Available data:

---

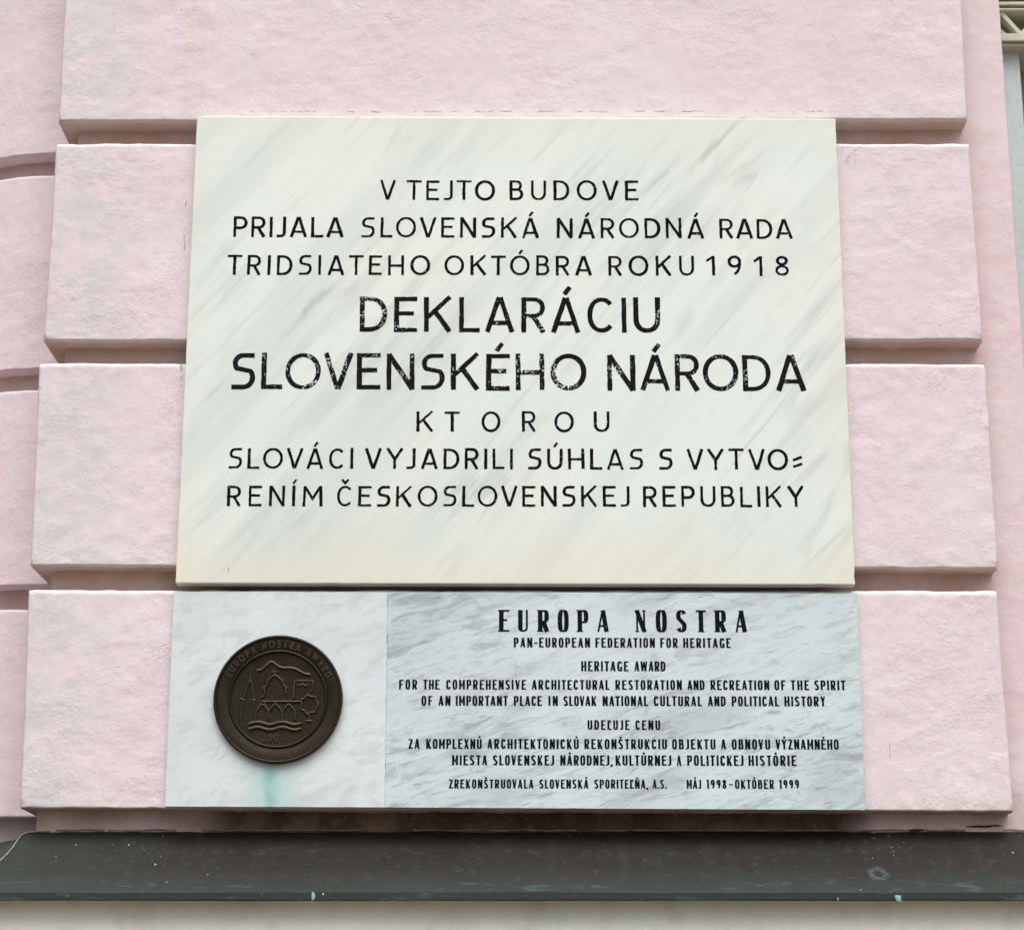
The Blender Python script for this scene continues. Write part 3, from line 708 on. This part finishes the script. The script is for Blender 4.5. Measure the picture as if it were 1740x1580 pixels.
    if ch in 'ÁÉÍÓÚÝ' and ch != b:
        a(([(w/2-.04, 1.08), (w/2+.02, 1.17), (w/2+.11, 1.29)] if not B_ else [(w/2-.01, 1.08), (w/2+.05, 1.28)], 't' if not B_ else 'k'))
    elif ch in 'ČŠŇ': a(([(w/2-.15, 1.30), (w/2, 1.12), (w/2+.15, 1.30)] if not B_ else [(w/2-.1, 1.22), (w/2, 1.10), (w/2+.1, 1.22)], 't'))
    elif ch == 'Ľ': a(([(w*.75, 1.0), (w*.68, .74)], 't'))
    return w, S_

def ribbon(pts, wf):
    n = len(pts); closed = n > 2 and math.dist(pts[0], pts[-1]) < 1e-6
    out = []
    for i in range(n):
        p = pts[i]; a = pts[i-1] if i > 0 else (pts[n-2] if closed else None); c = pts[i+1] if i < n-1 else (pts[1] if closed else None)
        def dr(u, v):
            l = math.dist(u, v) or 1e-9; return ((v[0]-u[0])/l, (v[1]-u[1])/l)
        d1 = dr(a, p) if a else dr(p, c); d2 = dr(p, c) if c else d1
        if a and math.dist(a, p) < 1e-9: d1 = d2
        if c and math.dist(p, c) < 1e-9: d2 = d1
        tx, ty = d1[0]+d2[0], d1[1]+d2[1]; l = math.hypot(tx, ty)
        if l < 1e-6: tx, ty, l = d2[0], d2[1], 1
        tx, ty = tx/l, ty/l; nx, ny_ = -ty, tx
        cs = max(.5, abs(nx*-d2[1] + ny_*d2[0]))
        h = wf(i, tx, ty)/2/cs
        out.append(((p[0]+nx*h, p[1]+ny_*h), (p[0]-nx*h, p[1]-ny_*h)))
    return out

def letter_mesh(ch, font, tk, tn, serif=False, rough=0.0, seed=0, hscale=1.0):
    w, st = glyph(ch, font, tk, tn); quads = []
    rs = random.Random(seed)
    for k, (pts, mode) in enumerate(st):
        if rough and len(pts) == 2:      # cut strokes wander a little
            (x0, y0), (x1, y1) = pts; n = 6
            pts = [(x0+(x1-x0)*i/n + (rs.uniform(-1, 1)*rough*.25 if 0 < i < n else 0), y0+(y1-y0)*i/n + (rs.uniform(-1, 1)*rough*.25 if 0 < i < n else 0)) for i in range(n+1)]
        jj = rs.uniform(-.5, .5)*rough
        npt = len(pts)
        jit_ = [rs.uniform(-1, 1)*rough*.55 for _ in range(npt)]
        if npt > 2 and math.dist(pts[0], pts[-1]) < 1e-6: jit_[-1] = jit_[0]
        def wf(i, tx, ty, mode=mode, jj=jj, jit_=jit_, npt=npt, pts=pts):
            if mode == 't': b = tn
            elif mode == 'k': b = tk
            elif mode == 'u': b = tn + (tk-tn)*abs(ty)**1.5*(1 if pts[i][0] < w*.5 else .05)
            else: b = tn + (tk-tn)*abs(ty)**1.5
            return b + jj + jit_[i]
        quads.append(ribbon(pts, wf))
    if serif:
        for pts, mode in st:
            if len(pts) == 2 and abs(pts[0][0]-pts[1][0]) < .09 and abs(pts[0][1]-pts[1][1]) > .6:
                for (x, y) in pts:
                    if y < .1 or y > .9:
                        ww = tk if mode == 'k' else tn; yy = tn*.32 if y < .5 else 1-tn*.32
                        quads.append(ribbon([(x-ww/2-.045, yy), (x+ww/2+.045, yy)], lambda i, a, b: tn*.64))
    return w, quads

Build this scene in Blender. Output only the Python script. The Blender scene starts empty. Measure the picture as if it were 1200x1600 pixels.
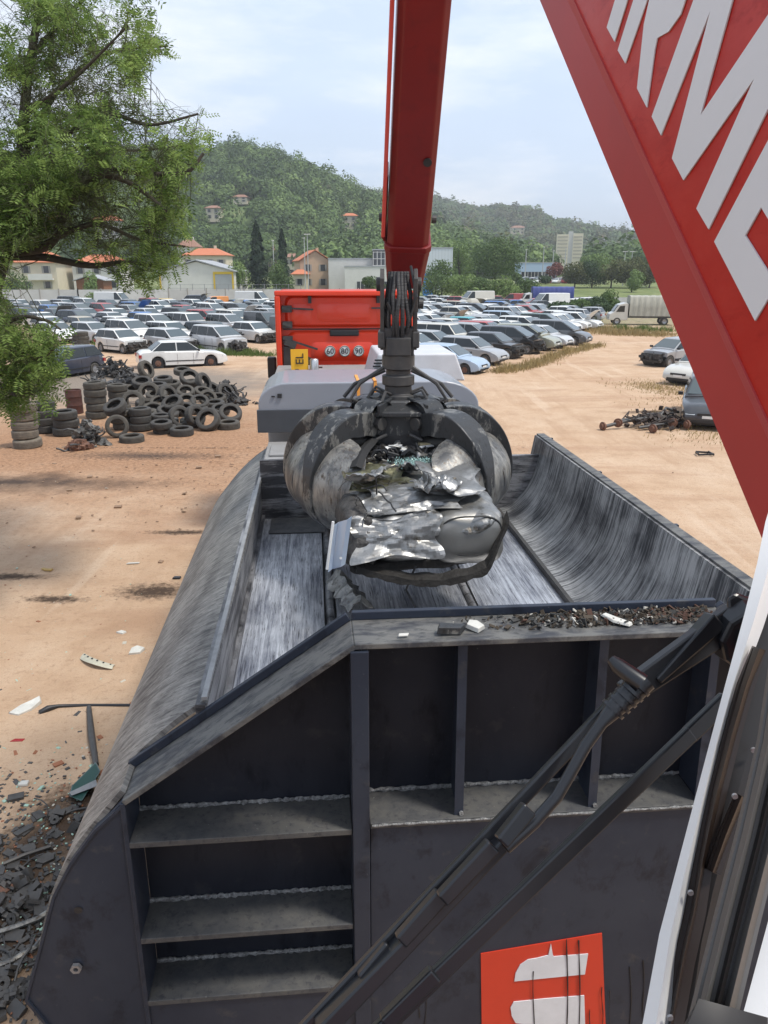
import bpy, math, random
import numpy as np
from mathutils import Vector, Matrix

# ------------------------------------------------------------------ camera, world, sun, exposure
S = bpy.context.scene
COL = S.collection
F = 1202.0; H = 5.0; TH = math.atan(375.0 / F); CT, ST = math.cos(TH), math.sin(TH)
cd = bpy.data.cameras.new('camera'); cam = bpy.data.objects.new('camera', cd); COL.objects.link(cam)
cam.location = (0, 0, H); cam.rotation_euler = (math.pi / 2 - TH, 0, 0)
cd.sensor_fit = 'VERTICAL'; cd.sensor_height = 32.0; cd.lens = 32.0 * F / 1600.0
cd.clip_start = 0.05; cd.clip_end = 6000
S.camera = cam

SUN_EL = math.radians(63); SUN_AZ = math.radians(112)      # azimuth clockwise from +Y (the way the camera looks)
w = bpy.data.worlds.new('World'); S.world = w; w.use_nodes = True
nt = w.node_tree; N = nt.nodes; L = nt.links; N.clear()
sky = N.new('ShaderNodeTexSky'); sky.sky_type = 'NISHITA'; sky.sun_disc = False
sky.sun_elevation = SUN_EL; sky.sun_rotation = SUN_AZ; sky.air_density = 1.0; sky.dust_density = 2.5; sky.ozone_density = 1.5
tc = N.new('ShaderNodeTexCoord'); mp = N.new('ShaderNodeMapping'); mp.inputs['Scale'].default_value = (1.0, 1.0, 3.2)
n1 = N.new('ShaderNodeTexNoise'); n1.inputs['Scale'].default_value = 2.3; n1.inputs['Detail'].default_value = 7; n1.inputs['Roughness'].default_value = 0.55
cr = N.new('ShaderNodeValToRGB'); cr.color_ramp.elements[0].position = 0.30; cr.color_ramp.elements[0].color = (0.62, 0.62, 0.62, 1)
cr.color_ramp.elements[1].position = 0.68; cr.color_ramp.elements[1].color = (0.93, 0.93, 0.93, 1)
mx = N.new('ShaderNodeMixRGB'); mx.inputs['Color2'].default_value = (4.7, 5.55, 6.9, 1)
mp2 = N.new('ShaderNodeMapping'); mp2.inputs['Scale'].default_value = (1.0, 1.0, 3.8); mp2.inputs['Location'].default_value = (3.1, 1.7, 0.4)
n2 = N.new('ShaderNodeTexNoise'); n2.inputs['Scale'].default_value = 3.4; n2.inputs['Detail'].default_value = 8; n2.inputs['Roughness'].default_value = 0.6
cr2 = N.new('ShaderNodeValToRGB'); cr2.color_ramp.elements[0].position = 0.46; cr2.color_ramp.elements[0].color = (0, 0, 0, 1); cr2.color_ramp.elements[1].position = 0.72; cr2.color_ramp.elements[1].color = (0.75, 0.75, 0.75, 1)
mxb = N.new('ShaderNodeMixRGB'); mxb.inputs['Color2'].default_value = (7.2, 7.3, 7.5, 1)
bg = N.new('ShaderNodeBackground'); bg.inputs['Strength'].default_value = 0.105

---

What you will do: Print the line above containing "Build this scene", the line containing "S.camera = cam", and everything between them, exactly as written. Pictures stay out.

Result of the exercise:
Build this scene in Blender. Output only the Python script. The Blender scene starts empty. Measure the picture as if it were 1200x1600 pixels.
import bpy, math, random
import numpy as np
from mathutils import Vector, Matrix

# ------------------------------------------------------------------ camera, world, sun, exposure
S = bpy.context.scene
COL = S.collection
F = 1202.0; H = 5.0; TH = math.atan(375.0 / F); CT, ST = math.cos(TH), math.sin(TH)
cd = bpy.data.cameras.new('camera'); cam = bpy.data.objects.new('camera', cd); COL.objects.link(cam)
cam.location = (0, 0, H); cam.rotation_euler = (math.pi / 2 - TH, 0, 0)
cd.sensor_fit = 'VERTICAL'; cd.sensor_height = 32.0; cd.lens = 32.0 * F / 1600.0
cd.clip_start = 0.05; cd.clip_end = 6000
S.camera = cam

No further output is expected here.